What to work on
Retype every line from the start of the data down to and including the line with "b = MB(); b.box(-.54, .54, -.008, 0, 0, 1.5);". Skip the pictures.

Data block
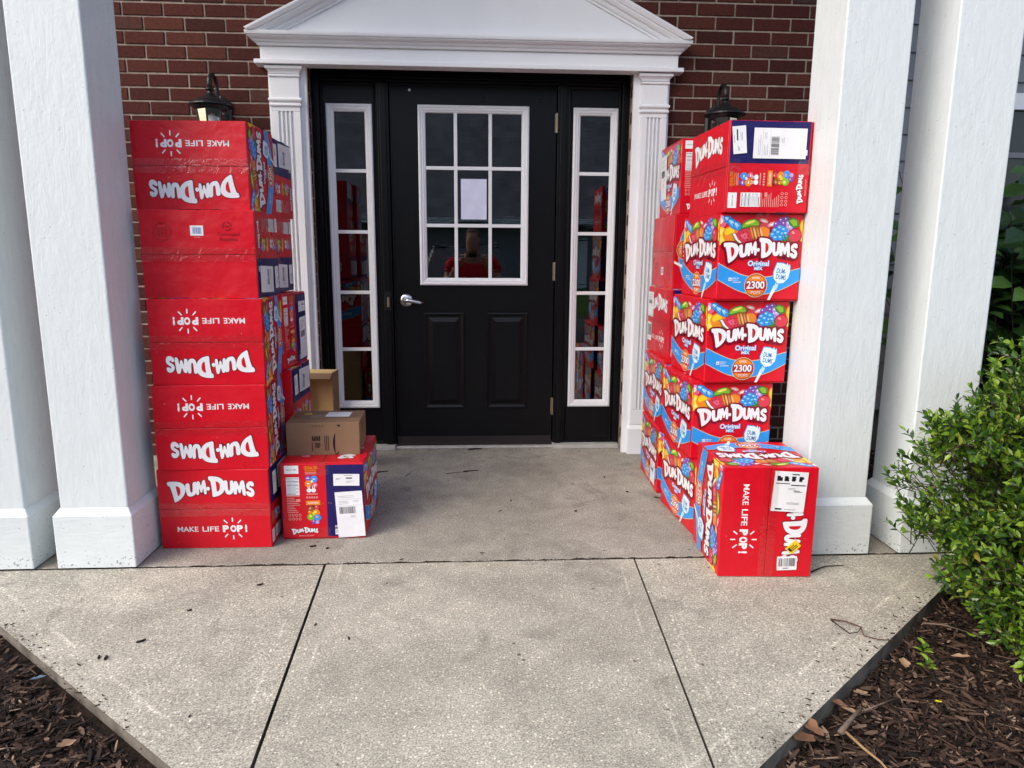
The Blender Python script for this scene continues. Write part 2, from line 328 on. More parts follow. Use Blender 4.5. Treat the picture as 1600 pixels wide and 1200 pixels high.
b = MB(); b.box(-.54, .54, -.022, -.012, 1.24, 1.27); b.build('meeting_rail', siding_mat, t)
b = MB(); b.box(-.54, .54, -.008, 0, 0, 1.5); b.build('pane', mat('dark_screen_glass', (.03, .033, .036), .12, .5), t)

# ------------------------------------------------------------------ porch roof over the columns
b = MB(); b.box(-1.7, 2.75, -1.72, WY - .005, 4.05, 4.1); b.box(-1.7, 2.75, -1.7, -1.36, 3.8, 4.048); b.box(-1.7, -1.5, -1.358, WY - .005, 3.8, 4.048); b.box(2.55, 2.75, -1.358, WY - .005, 3.8, 4.048)
fix_normals(tag(b.build('portico', white_paint), 'white flat porch roof carried by the four square columns', 'porch roof'))
def column(x0, label):
    t = thing('porch_column', label, 'column', (x0 + .118, -1.468, 0), 0, 'square white porch columns'); h = .1175
    b = MB(); b.box(-h, h, -h, h, 0, 3.799); b.build('shaft', shaft_paint, t, .005, seg=2)
    b = MB(); q = h + .02
    b.rings([[(-q, -q, .006), (q, -q, .006), (q, q, .006), (-q, q, .006)], [(-q, -q, .2), (q, -q, .2), (q, q, .2), (-q, q, .2)], [(-h - .001, -h - .001, .226), (h + .001, -h - .001, .226), (h + .001, h + .001, .226), (-h - .001, h + .001, .226)]])
    b.build('plinth', plinth_paint, t, .004); return t
column(-1.028, 'square white column left of the red stack with the topmost upside-down lettering')
column(-1.385, 'leftmost square white column, cut off by the left edge')
column(1.702, 'square white column right of the fruit printed box stack')
column(2.096, 'rightmost square white column, its base hidden by the green bush')

# ------------------------------------------------------------------ white door surround
sur = thing('door_surround', 'white pedimented door surround with fluted pilasters', 'door surround', (0, 0, 0))
def pilaster(x0, x1, tx0, tx1):
    """x0..x1 fluted board, tx0..tx1 backing board"""
    root = MB(); root.box(tx0, tx1, -.158, WY - .001, .0, 2.07); o = root.build('pilaster', white_paint, sur, .002)
    w_ = x1 - x0; yf = -.18; b = MB(); zs0, zs1 = .26, 1.845; fx = [x0 + w_ * (.24 + .145 * k) for k in range(4)]; fwid = w_ * .078
    xs = [x0]
    for f in fx: xs += [f, f + fwid]
    xs.append(x1)
    for i in range(len(xs) - 1):
        if i % 2 == 0: b.box(xs[i], xs[i + 1], yf, -.159, zs0, zs1)
        else:
            b.box(xs[i], xs[i + 1], yf + .011, -.159, zs0, zs1)
    b.box(x0, x1, yf, -.159, .17, zs0 - .0005); b.box(x0, x1, yf, -.159, zs1 + .0005, 2.06)
    b.build('fluted_shaft', white_paint, o, .002)
    b = MB(); b.box(x0 - .014, x1 + .014, yf - .016, -.159, 0, .15)
    b.rings([[(x0 - .014, yf - .016, .15), (x1 + .014, yf - .016, .15), (x1 + .014, -.16, .15), (x0 - .014, -.16, .15)], [(x0 - .002, yf - .003, .17), (x1 + .002, yf - .003, .17), (x1 + .002, -.16, .17), (x0 - .002, -.16, .17)]])
    b.build('base_block', white_paint, o, .003)
    def half(zc, r, ex):
        b = MB()
        pr = [(yf - .001 - r * math.cos(a), zc + r * math.sin(a), r * math.cos(a)) for a in [R(q) for q in range(-90, 91, 18)]]
        b.rings([[(x0 - ex * e / r, y, zz), (x1 + ex * e / r, y, zz), (x1 + ex * e / r, -.159, zz), (x0 - ex * e / r, -.159, zz)] for y, zz, e in pr]); b.build('moulding', white_paint, o)
    half(1.902, .0105, .012); half(1.876, .0085, .008); half(2.018, .007, .006)
    b = MB(); pr = [(.004, 2.028), (.006, 2.036), (.012, 2.045), (.020, 2.05), (.022, 2.062)]
    b.rings([[(x0 - p, yf - p, zz), (x1 + p, yf - p, zz), (x1 + p, -.159, zz), (x0 - p, -.159, zz)] for p, zz in pr], fill=True)
    b.build('capital', white_paint, o, 0)
pilaster(-.583, -.437, -.598, -.404); pilaster(1.344, 1.482, 1.304, 1.496)
b = MB(); b.box(-.622, 1.526, -.195, WY - .001, 2.09, 2.2); b.build('frieze', white_paint, sur, .003)
b = MB(); b.box(-.65, 1.553, -.215, WY - .001, 2.068, 2.0895); b.build('architrave', white_paint, sur, .003)
def cornice(name, x0, x1, prof, yb):
    b = MB(); loops = [[(x0 - p, yb - p, zz), (x1 + p, yb - p, zz), (x1 + p, WY - .001, zz), (x0 - p, WY - .001, zz)] for p, zz in prof]
    b.rings(loops, True); b.build(name, white_paint, sur)
cornice('cornice', -.624, 1.528, [(0, 2.155), (.006, 2.156), (.010, 2.163), (.010, 2.168), (.018, 2.17), (.024, 2.177), (.024, 2.182), (.034, 2.1835), (.044, 2.190), (.044, 2.195), (.052, 2.197), (.054, 2.206), (.054, 2.214), (.042, 2.2145)], -.2)
# pediment: tympanum and two raking mouldings
AX = .452; SL = .5; tip0, tip1 = -.676, 1.580; zt = 2.222
b = MB(); za = zt + SL * (AX - tip0)
b.add([(tip0 + .12, -.205, 2.2145), (tip1 - .12, -.205, 2.2145), (AX, -.205, za - .02), (tip0 + .12, WY, 2.2145), (tip1 - .12, WY, 2.2145), (AX, WY, za - .02)], [(0, 1, 2), (0, 2, 5, 3), (1, 4, 5, 2), (0, 3, 4, 1)])
b.build('tympanum', white_paint, sur)
b = MB(); rp = [(.207, -.092), (.213, -.09), (.213, -.078), (.222, -.076), (.228, -.066), (.228, -.056), (.243, -.053), (.252, -.04), (.252, -.032), (.258, -.03), (.266, -.012), (.266, 0.0), (.131, 0.004)]
for tipx in (tip0, tip1):
    A = [(tipx, -y, max(zt + h, 2.2148)) if False else (tipx + (0 if h > -.02 else 0), -y, zt + h) for y, h in rp]
    s = 1 if tipx == tip0 else -1
    vs = []
    for y, h in rp:   # start where the moulding meets the cornice top
        xs_ = tipx if zt + h >= 2.2148 else tipx + s * (2.2148 - zt - h) / SL
        vs.append((xs_, -y, zt + h + SL * abs(xs_ - tipx)))
    n = len(vs)
    for y, h in rp: vs.append((AX, -y, za + h))
    b.add(vs, [(i, i + 1, n + i + 1, n + i) for i in range(n - 1)] + [tuple(range(n))])
b.build('raking_cornice', white_paint, sur); fix_normals(sur.children[-1])

# ------------------------------------------------------------------ black frame, door, sidelights
fr = thing('doorway', 'black door frame with posts and pale metal sill', 'door frame')
FY = -.028
b = MB(); b.box(-.405, -.372, FY, .1, .03, 2.086); b.build('jamb', black_paint, fr, .003); b = MB(); b.box(1.274, 1.31, FY, .1, .03, 2.086); b.build('jamb', black_paint, fr, .003)
b = MB(); b.box(-.372, 1.274, FY, .1, 2.052, 2.086); b.box(-.372, 1.274, FY + .012, .09, 2.036, 2.0515); b.build('head', black_paint, fr, .003)
for x0, x1 in ((-.066, -.004), (.919, .978)):
    b = MB(); b.box(x0, x1, FY + .008, .1, .025, 2.0355); b.box(x0 + .014, x1 - .014, FY - .002, FY + .0078, .025, 2.0355); b.build('post', black_paint, fr, .003)
b = MB(); b.box(-.402, -.0045, -.07, .1, 0.001, .024); b.box(.9185, 1.308, -.07, .1, 0.001, .024); b.box(-.004, .918, -.045, .1, .001, .012); b.build('sill', sill_metal, fr, .003)
b = MB(); b.box(-.05, -.012, FY - .0055, FY - .0025, .81, .915, 0); b.box(-.034, -.022, FY - .012, FY - .006, .83, .885, 1); b.build('strike_plate', [black_dull, brass], fr, .001)
for zc in (1.84, 1.033, .246):
    b = MB(); b.lathe((.9165, -.012, zc - .052), [(0, 0), (.006, 0), (.006, .104), (0, .104)], 10); b.box(.905, .916, -.008, -.004, zc - .05, zc + .05); b.build('hinge', brass, fr)

frame_prof = [(0, 0.0), (0, -.012), (.006, -.016), (.013, -.016), (.016, -.012), (.026, -.012), (.029, -.009), (.037, -.007), (.041, 0.0)]
def lite_frame(x0, x1, z0, z1, parent, y0=-.001):
    b = MB(); b.rings([rectloop(x0, x1, z0, z1, d, y + y0) for d, y in frame_prof]); o = b.build('lite_frame', white_vinyl, parent); fix_normals(o)
    return x0 + .040, x1 - .040, z0 + .040, z1 - .040
def panel_with_hole(x0, x1, z0, z1, hx0, hx1, hz0, hz1, y0, y1):
    b = MB(); O = lambda y: rectloop(x0, x1, z0, z1, 0, y); I = lambda y: rectloop(hx0, hx1, hz0, hz1, 0, y)
    b.rings([O(y1), O(y0), I(y0), I(y1), O(y1)]); return b
def sidelight(x0, x1, fx0, fx1, label):
    t = thing('sidelight_window', label, 'sidelight', (0, 0, 0), 0, 'sidelights of the black door')
    b = panel_with_hole(x0, x1, .0245, 2.0355, fx0 + .02, fx1 - .02, .263, 1.903, 0, .044); fix_normals(b.build('panel', black_paint, t, .002))
    b = MB(); b.rings([rectloop(x0, x1, .0245, 2.0355, d, y) for d, y in ((0, -.001), (0, -.012), (.008, -.014), (.016, -.006), (.018, -.001))]); fix_normals(b.build('stop_moulding', black_paint, t))
    gx0, gx1, gz0, gz1 = lite_frame(fx0, fx1, .243, 1.922, t)
    b = MB(); b.box(gx0 - .01, gx1 + .01, .004, .010, gz0 - .01, gz1 + .01); b.build('pane', glass, t)
    for zc in (1.573, 1.245, .91, .586):
        b = MB(); b.box(gx0 - .001, gx1 + .001, -.006, .0035, zc - .0095, zc + .0095); b.build('muntin', white_vinyl, t, .002)
sidelight(-.3715, -.0665, -.340, -.094, 'tall white framed sidelight left of the door, behind the brown cartons')
sidelight(.9785, 1.2735, 1.0065, 1.2557, 'tall white framed sidelight right of the door, on the hinge side')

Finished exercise
The Blender Python script for this scene continues. Write part 2, from line 328 on. More parts follow. Use Blender 4.5. Treat the picture as 1600 pixels wide and 1200 pixels high.
b = MB(); b.box(-.54, .54, -.022, -.012, 1.24, 1.27); b.build('meeting_rail', siding_mat, t)
b = MB(); b.box(-.54, .54, -.008, 0, 0, 1.5); b.build('pane', mat('dark_screen_glass', (.03, .033, .036), .12, .5), t)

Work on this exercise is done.